Clash of cultures

In September of 1620 some 100 people ,mostly seeking religious freedom from the church of England set sail seeking the colony of Virginia. They traveled over on a ship known as the Mayflower where they were blown off their course. After a long voyage of 65 days, the refugees landed in cape- cod, present day Massachusetts. The settlers mostly lived on the Mayflower, while they built their new living quarters. A scouting party was later sent out and the new settlers landed in Plymouth Harbor that December.

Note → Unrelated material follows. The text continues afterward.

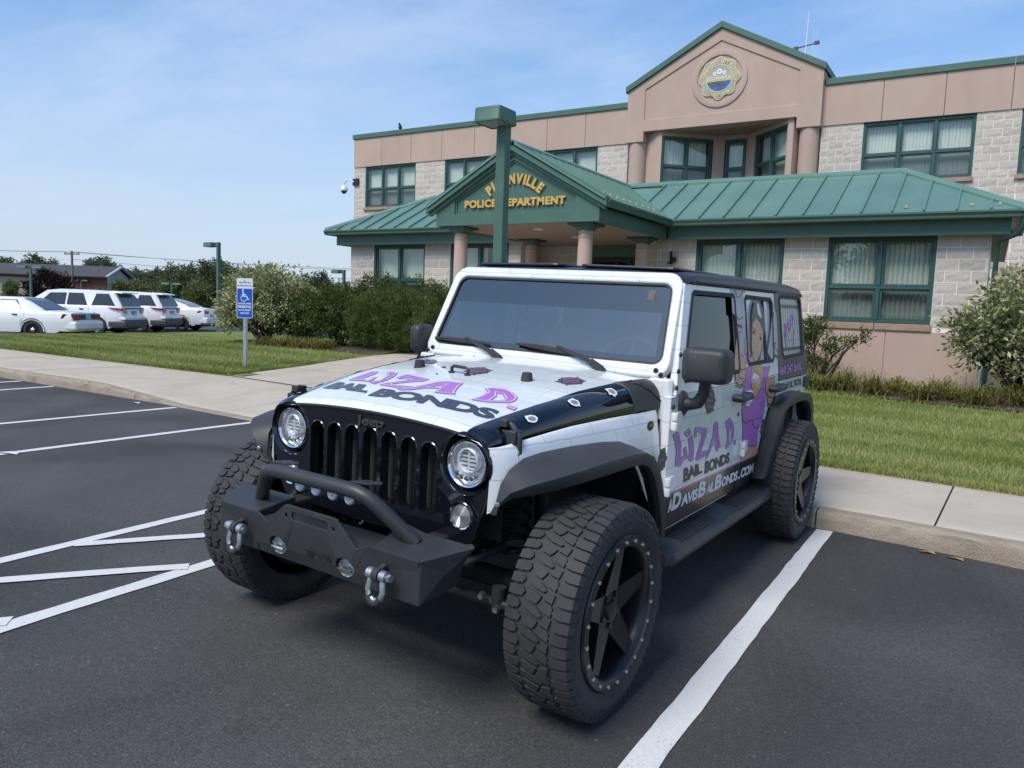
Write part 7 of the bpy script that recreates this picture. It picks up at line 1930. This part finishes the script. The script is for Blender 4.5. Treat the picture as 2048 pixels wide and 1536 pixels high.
            m = MB(); arc_ = [(c + arch * math.cos(RAD(a)), .30 + arch * 1.02 * math.sin(RAD(a))) for a in range(0, 181, 15)]; arc2 = [(c + (arch - .045) * math.cos(RAD(a)), .30 + (arch - .045) * 1.02 * math.sin(RAD(a))) for a in range(0, 181, 15)]
            m.add([(a, sg * (hwx(a) + .004), b) for a, b in arc_] + [(a, sg * (hwx(a) - .01), b) for a, b in arc2], [(i, i + 1, 13 + i + 1, 13 + i) for i in range(12)]); m.build('wheel_arch', MAT['trim_grey'] if suv else MAT['car_white'], t, fix=False)
    if suv:
        rg = [(.20, 1.19), (.44, 1.66)]
        m = MB(); xz = [(.085, 1.20), (.15, 1.34), (.25, 1.52), (.36, 1.66)]
        m.add([(x - .012, s * (hwx(x) * (.93 - .18 * (z - 1.2) / .46)), z) for x, z in xz for s in (1, -1)], [(2 * i, 2 * i + 1, 2 * i + 3, 2 * i + 2) for i in range(3)]); m.build('rear_window', MAT['car_window'], t, fix=False)
        m = MB(); m.hexa([(.16, -.72, 1.69), (.16, .72, 1.69), (.62, .70, 1.74), (.62, -.70, 1.74), (.14, -.70, 1.725), (.14, .70, 1.725), (.62, .68, 1.785), (.62, -.68, 1.785)]); m.build('spoiler', MAT['car_white'], t, bevel=0.015)
        for sg in (1, -1):
            m = MB(); P = [(sg * .60, .88), (sg * .62, 1.10), (sg * .97, 1.10), (sg * .955, 1.02), (sg * .80, .90)]
            m.add([(lerp(z, [.88, 1.10], [.005, .035]) - .012 + .10 * max(0, abs(y) - .80), y, z) for y, z in P], [tuple(range(5))]); m.add([(.10, sg * .985, 1.10), (.62, sg * 1.008, 1.13), (.42, sg * 1.008, 1.05), (.09, sg * .985, 1.0)], [(0, 1, 2, 3)]); m.add([(-.008 + .035, sg * .62, 1.10), (.09, sg * .985, 1.10), (.09, sg * .985, 1.0), (.0, sg * .62, .96)], [(0, 1, 2, 3)]); m.build('tail_light', MAT['red_lens'], t, fix=False)
        m = MB(); m.box(-.03, .02, -.80, .80, 1.09, 1.125); m.build('tailgate_trim', MAT['trim_grey'], t, bevel=0.008)
        m = MB(); m.box(-.10, .30, -.93, .93, .36, .62); m.box(-.10, .6, .90, .985, .36, .58); m.box(-.10, .6, -.985, -.90, .36, .58); m.build('rear_bumper', MAT['trim_grey'], t, bevel=0.04)
        m = MB(); m.box(-.08, .25, -.95, .95, .625, .74); m.build('bumper_top', MAT['car_white'], t, bevel=0.03)
        pz = .93
    else:
        xz = [(1.06, 1.045), (1.30, 1.17), (1.62, 1.335), (1.88, 1.425)] if kind == 'sedan' else [(.80, 1.18), (1.1, 1.315), (1.6, 1.475), (1.9, 1.52)]
        m = MB(); m.add([(x - .012, s * (.72 if i < 1 else .68 - .05 * i), z + .012) for i, (x, z) in enumerate(xz) for s in (1, -1)], [(2 * i, 2 * i + 1, 2 * i + 3, 2 * i + 2) for i in range(3)]); m.build('rear_window', MAT['car_window'], t, fix=False)
        m = MB(); m.box(-.10, .35, -.93, .93, .38, .68); m.build('rear_bumper', MAT['car_white'], t, bevel=0.07, seg=3)
        if kind != 'sedan':
            m = MB(); m.box(-.11, .30, -.90, .90, .30, .42); m.build('bumper_trim', MAT['trim_grey'], t, bevel=0.03)
        for sg in (1, -1):
            m = MB(); za, zb_ = (.72, .93) if kind == 'sedan' else (.86, 1.0)
            m.box(-.012, .10, min(sg * .50, sg * .86), max(sg * .50, sg * .86), za, zb_); m.hexa([(.0, sg * .855, za), (.42, sg * .962, za + .05), (.40, sg * .93, za + .05), (.0, sg * .83, za), (.02, sg * .855, zb_), (.34, sg * .962, zb_), (.34, sg * .93, zb_), (.02, sg * .83, zb_)])
            m.build('tail_light', MAT['dark_red'] if kind == 'sedan' else MAT['red_lens'], t, bevel=0.01)
        if kind == 'sedan':
            m = MB(); m.box(-.008, .05, -.50, .50, .74, .92); m.build('tail_panel', MAT['black'], t)
        pz = .83 if kind == 'sedan' else .75
    m = MB(); m.box(-.03, .0, -.155, .155, pz - .075, pz + .075); m.build('number_plate', MAT['plate_blue'], t)
    m = MB(); x0, x1 = (3.15, 3.9) if suv else (3.2, 3.82) if kind == 'sedan' else (3.25, 3.9)
    m.add([(x, s * (.62 + .1 * i), tz(x) + .012) for i, x in enumerate((x0, x1)) for s in (1, -1)], [(0, 1, 3, 2)]); m.build('windshield', MAT['gloss_black'], t, fix=False)
    return t
HD = RAD(213.7)
hv = Vector((math.cos(HD), math.sin(HD), 0)); lv = Vector((-math.sin(HD), math.cos(HD), 0))
def at_wheel(px, py, rw, hw):       # place a car by the ground point under its left rear wheel
    p = Vector((px, py, -0.12)) - hv * rw - lv * (hw - .08)
    return tuple(p)
car('white four door patrol sedan with dark red tail lights, leftmost in the parked row', at_wheel(-25.4, 10.75, 1.36, .98), HD, 'sedan')
car('white utility patrol car parked next to the leftmost sedan', at_wheel(-28.1, 14.45, 1.08, 1.0), HD, 'suv')
car('white utility patrol car between the other utility car and the right hand sedan', at_wheel(-29.9, 17.4, 1.08, 1.0), HD, 'suv')
car('white sedan with red tail lights, rightmost of the parked row behind the lamp post', at_wheel(-30.8, 20.1, 1.16, .97), HD, 'taurus')
for i, (x, y) in enumerate(((-25.6, 13.0), (-26.9, 16.4), (-27.0, 18.0))):
    tag((lambda m: m.build('wheel_stop', MAT['concrete'], bevel=0.03))((lambda m: m.hexa([(x, y, -.12), (x + .5, y + .75, -.12), (x + .37, y + .84, -.12), (x - .13, y + .09, -.12), (x, y, .02), (x + .5, y + .75, .02), (x + .40, y + .82, .02), (x - .10, y + .07, .02)]))(MB())), ['grey concrete wheel stop behind the leftmost parked sedan', 'grey concrete wheel stop behind the first white utility car', 'grey concrete wheel stop behind the second white utility car'][i], 'wheel stop', 'wheel stops at the lawn edge')

# ------------------------------------------------------------------ shrubs and trees
def blob_leaves(blobs, n, size, aspect=.5, shell=.62, up=.35, lump=.16, seed=1, droop=0.0, cl=.055, per=22):
    r = np.random.default_rng(seed)
    vol = np.array([b[3] * b[4] * b[5] for b in blobs]) ** .75
    pick = r.choice(len(blobs), n, p=vol / vol.sum())
    Bq = np.array(blobs)[pick]
    d = unit(r.normal(size=(n, 3)))
    k = shell + (1 - shell) * r.random(n) ** .6
    a = 5 * d + Bq[:, :3]
    k = k * (1 + lump * np.sin(a[:, 0] * 2.1 + 3 * np.sin(a[:, 1] * 1.7)) * np.cos(a[:, 2] * 2.3 + a[:, 0]) + r.normal(0, .035, n))
    C = Bq[:, :3] + d * Bq[:, 3:6] * k[:, None]
    nc = max(12, n // per)
    ci = r.integers(0, nc, n)                     # leaves gather round shoot tips
    O = r.normal(0, 1, (n, 3)) * cl
    T = C[:nc][ci]
    C = T + O + np.array([0, 0, -.35]) * np.abs(O[:, 2:3])
    D = unit(O + 1e-6) * .9 + d[:nc][ci] * .8 + r.normal(0, .5, (n, 3)) + np.array([0, 0, up - droop])
    s = size * r.uniform(.55, 1.35, n)
    V = leaf_quads(C, D, s, aspect)
    ct = r.normal(.5, .19, nc)
    clump = ct[ci] + .10 * np.sin(C[:, 0] * 2.1 + C[:, 1] * 1.7) + r.normal(0, .13, n)
    return V, clump, C
def keep_above(V, t, z):
    ok = V[:, :, 2].min(1) > z
    return V[ok], t[ok]
def shrub(name, label, loc, blobs, n, size, mat, aspect=.5, stems=10, seed=1, group=None, smat='bark', spread=.5, zmin=.0, **k):
    t = thing(name, label, 'shrub', loc, 0, group)
    V, c, C = blob_leaves(blobs, n, size, aspect, seed=seed, **k)
    V, c = keep_above(V, c, zmin)
    link('foliage', quads_mesh('foliage', V, MAT[mat], c), t)
    if stems:
        r = random.Random(seed); m = MB()
        for i in range(stems):
            b = r.choice(blobs); a = r.uniform(0, 2 * PI); e = Vector((b[0] + b[3] * .75 * math.cos(a), b[1] + b[4] * .75 * math.sin(a), b[2] + b[5] * r.uniform(-.2, .7)))
            s0 = Vector((r.uniform(-.18, .18) * spread * 2, r.uniform(-.18, .18) * spread * 2, -.05)); mid = s0.lerp(e, .5) + Vector((r.uniform(-.1, .1), r.uniform(-.1, .1), .12))
            m.tube([s0, mid, e], [.022, .014, .005], 5)
        m.build('stems', MAT[smat], t)
    return t
gz = lambda x, y: lawn_z(x, y) + .04
shrub('variegated_shrub', 'pale green and cream variegated dogwood shrub behind the parking sign', (-14.9, 11.75, gz(-14.9, 11.75)),
      [(0, 0, 1.25, 1.25, 1.0, .85), (-.85, -.1, .95, .85, .8, .62), (.75, .1, 1.2, .85, .8, .72), (.1, -.2, 1.55, .8, .7, .58), (-.4, 0, 1.5, .8, .7, .6), (-1.15, -.2, .62, .5, .5, .36)], 15000, .10, 'leaf_varieg', .52, 46, 3, smat='twig_dark', zmin=.12, lump=.22, shell=.30, droop=.4, cl=.085, per=14)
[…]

These settlers began to establish the first pure Christian colony of New England. The start of the Plymouth colony began. These settlers are known as Pilgrims. The Pilgrims would now face a dreadful first winter where nearly half of them died due to poor nutrition and housing that faltered in the harsh weather. Many of the pilgrims returned home and the pilgrims that stayed began establishing farms and a fur trade. To establish ground rules for governing they signed an agreement known as the Mayflower Compact.

The Mayflower Compact was an agreement that bounded each member of the Separatist group in Plymouth to obey majority rule to promise to defend one another from potential eviction; set a precedent for democratic rule in Massachusetts (“The Pilgrims”, 1996-3013). The Wampanoag people were the native inhabitants that lived around the area of the Plymouth Colony for some 10,000 years before the Europeans arrived. The Wampanoag people needed help fending off their rivals in the interior. If the Pilgrims would agree to ally with the Wampanoag’s then they could stay.

This was the choice given to them by the Wampanoag leader. Soon after the settlement, the Pilgrims came into contact with Squanto a English speaking native from the Pawtuxet tribe. Squanto was later seized by the men of John Smith for the purpose of enslavement. Squanto later managed to escape to find that his tribe had come to parish due to plague. He latter befriended the pilgrims and taught them to plant corn which had become their main crop. He also taught them where to fish and hunt beaver.

In the fall of 1621, the pilgrims shared a harvest feast with the Pokanokets tribe, which is the basis for today’s Thanksgiving Holiday (“The Pilgrims”, 1996-3013). The settlers were on the right course for permanent residency. In 1623, the pilgrims divided the land and only rewarded those who were willing to work hard enough. Due to all the hard work they were able to pay their debt back to the Virginia Company who helped finance the Mayflower and their travels to the new world. They also had the help of William Bradford who was one of the new settlers who set up a stable governmental self-rule.

William Bradford ruled with a strong level hand and consulted numerous colonists before making decisions. After attempting to turn the pilgrims against the Pokanoket tribe and trying to increase his power Squanto died. Other tribes were not quite disposed of the pilgrims and their relationship with Massasoit and the Pokanoket tribe. In 1629, English Puritans sought to formalize Massachusetts as a royal colony do to the progression of the Plymouth colony. As the Pilgrims began occupying more land, relations with the Native American tribes began deteriorating.

The natives were very unhappy that the settlers were beginning to occupy more and more due to them growing. Thus the King Phillip war began, which would tear apart New England. Phillip was the son of Massasoit and the chief of the Pokanoket tribe. Over 5,000 in habitants of New England were left dead and a third of them were natives. Many woman and men decided to follow the Pilgrims voyage to the new world due to the policies of religious belief by the King. Kind James1 and his successor eventually forced more and more people to follow behind the pilgrims in hopes of finding their religious haven.

Another 1,000 puritan refugees under the guidance of John Winthrop came to establish todays Boston in Massachusetts. Between the time period of 1630 and 1640 another 25,000 refugees would follow to come to their religious safe haven. Eventually the pilgrims of Plymouth failed to achieve lasting economic success. Fighting the king Phillips war was rather costly and damaged the already struggling economy of Plymouth. In 1692, King James II appointed a governor to rule over New England and Plymouth was merged into a larger entity of Massachusetts (“The Pilgrims”, 1996-3013).